Tanwir.id – Pada hari Senin (21/9), Pusat Studi Islam, Perempuan, dan Pembangunan menyelenggarakan serial diskusi Dari Kita untuk Mereka yang keempat dengan tema “Perlindungan Korban dalam RUU PKS, Perspektif Maqasid Syariah, Hukum, dan HAM”. Diskusi serial ini adalah lanjutan dari webinar-webinar yang sebelumnya.
Pembicara dalam webinar ini adalah Asfinawati, Ketua Yayasan Lembaga Bantuan Hukum Indonesia; Tinuk Dwi Cahyani, Dosen Fakultas Hukum Universitas Muhammadiyah Malang; Witriani, Ketua Pusat Pengarusutamaan Gender dan Anak UIN Syarif Hidayatullah Yogyakarta; dan Handi Mulyaningsih, dosen Universitas Lampung.
Dalam webinar yang diselenggarakan secara daring ini hadir Setya Budi, Wakil Rektor ITB Ahmad Dahlan Jakarta dan Yulianti Muthmainnah, Ketua Pusat Studi Islam, Perempuan, dan Pembangunan ITB Ahmad Dahlan Jakarta.
Dalam sambutannya, Setya Budi berharap agar diskusi-diskusi yang diselenggarakan oleh PSIPP mampu memberikan pencerahan kepada masyarakat agar lebih menghargai perempuan dan menempatkan perempuan pada posisi yang terhormat.
“Rasulullah diutus untuk menyempurnakan akhlak manusia dan sangat menghargai perempuan. Dalam sejarah nabi, mereka menempatkan perempuan pada posisi yang terhormat. Sementara itu, belakangan muncul berbagai kasus yang merugikan perempuan,” ujarnya.
Ia menceritakan bahwa sekarang perempuan sering dinomorduakan dan dilecehkan. Bahkan, suami yang memaksa istri untuk melayaninya berarti melakukan pelecehan terhadap istrinya sendiri. Banyak perempuan yang terpaksa menjual dirinya. Mereka adalah korban yang harus dirangkul dan diberdayakan. Setya Budi berharap agar publik semakin sadar untuk mengurangi kekerasan terhadap perempuan.

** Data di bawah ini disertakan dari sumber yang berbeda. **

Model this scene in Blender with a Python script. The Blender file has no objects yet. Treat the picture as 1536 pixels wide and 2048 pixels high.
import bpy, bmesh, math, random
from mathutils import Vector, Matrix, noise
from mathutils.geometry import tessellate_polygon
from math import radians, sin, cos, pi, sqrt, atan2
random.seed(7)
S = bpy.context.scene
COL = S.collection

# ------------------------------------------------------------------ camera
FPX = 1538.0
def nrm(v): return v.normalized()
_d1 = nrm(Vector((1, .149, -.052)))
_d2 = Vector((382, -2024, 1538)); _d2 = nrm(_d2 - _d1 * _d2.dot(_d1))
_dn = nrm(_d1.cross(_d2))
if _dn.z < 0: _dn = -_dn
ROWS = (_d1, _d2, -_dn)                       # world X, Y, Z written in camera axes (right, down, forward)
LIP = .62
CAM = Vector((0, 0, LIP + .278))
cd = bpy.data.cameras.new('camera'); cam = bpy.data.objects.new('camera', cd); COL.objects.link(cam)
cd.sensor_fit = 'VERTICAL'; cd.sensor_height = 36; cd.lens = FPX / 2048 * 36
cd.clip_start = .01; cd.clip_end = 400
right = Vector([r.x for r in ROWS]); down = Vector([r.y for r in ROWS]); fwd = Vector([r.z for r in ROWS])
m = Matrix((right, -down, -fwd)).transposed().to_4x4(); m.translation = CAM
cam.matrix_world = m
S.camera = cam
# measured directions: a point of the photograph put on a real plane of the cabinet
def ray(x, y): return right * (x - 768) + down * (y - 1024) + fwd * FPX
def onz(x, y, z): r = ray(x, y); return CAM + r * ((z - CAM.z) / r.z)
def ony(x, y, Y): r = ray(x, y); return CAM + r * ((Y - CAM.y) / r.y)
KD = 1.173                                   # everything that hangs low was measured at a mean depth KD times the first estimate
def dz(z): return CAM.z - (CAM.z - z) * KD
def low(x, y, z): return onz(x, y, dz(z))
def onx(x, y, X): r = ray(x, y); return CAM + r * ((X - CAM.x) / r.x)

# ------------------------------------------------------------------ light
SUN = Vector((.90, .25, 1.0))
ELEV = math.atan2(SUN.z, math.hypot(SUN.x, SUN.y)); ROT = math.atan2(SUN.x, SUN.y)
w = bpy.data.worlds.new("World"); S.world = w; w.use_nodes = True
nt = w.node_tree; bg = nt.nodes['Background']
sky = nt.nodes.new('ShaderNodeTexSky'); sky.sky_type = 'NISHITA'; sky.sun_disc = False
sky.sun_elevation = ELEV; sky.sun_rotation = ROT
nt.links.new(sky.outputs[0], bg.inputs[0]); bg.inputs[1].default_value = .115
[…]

Tinuk Dwi Cahyani dalam pemaparannya menyoroti tentang maqasid syariah. Maqasid syariah bertujuan untuk melindungi 5 aspek, yaitu hifz ad-din (menjaga agama), hifz an-nafs (menjaga jiwa), hifz al-‘aql (menjaga akal), hifz al-mal (menjaga harta), dan hifz an-nasb (menjaga keturunan).
Ia menceritakan bahwa ada banyak kasus orang yang diperkosa sampai hamil. Hal ini dapat mengacaukan nasab. Padahal, penentuan waris dan wali nikah diperlukan kejelasan nasab.
“Dalam Islam, nasab adalah aspek yang sangat penting. Nasab yang salah mendatangkan banyak masalah seperti waris dan wali nikah. Saya fokus pada keturunan, jangan sampai ada kasus kakek memperkosa cucunya, dan lain-lain. Nanti nasabnya bisa kacau,” jelasnya.
Kita harus menghargai kehidupan manusia dan melarang kezaliman. Islam menghormati hak hidup perempuan dalam hal apapun. Dalam Al-Isra ayat 32 juga dijelaskan.
Menurutnya, dengan memperhatikan kerangka ushul fiqh, jelas bahwa RUU PKS adalah implementasi syariat Islam yang nyata dalam nahyu al-munkar (mencegah kemungkaran) dan daf’u al-mafasid (menolak kemafsadatan) sekaligus jalb al-masalih (menarik kemaslahatan) untuk korban. Bahkan, hal ini adalah bentuk nyata dari hifdz al-‘irdl wa an-nasl (perlindungan martabat dan keturunan) yang berada menjadi tujuan syariat Islam.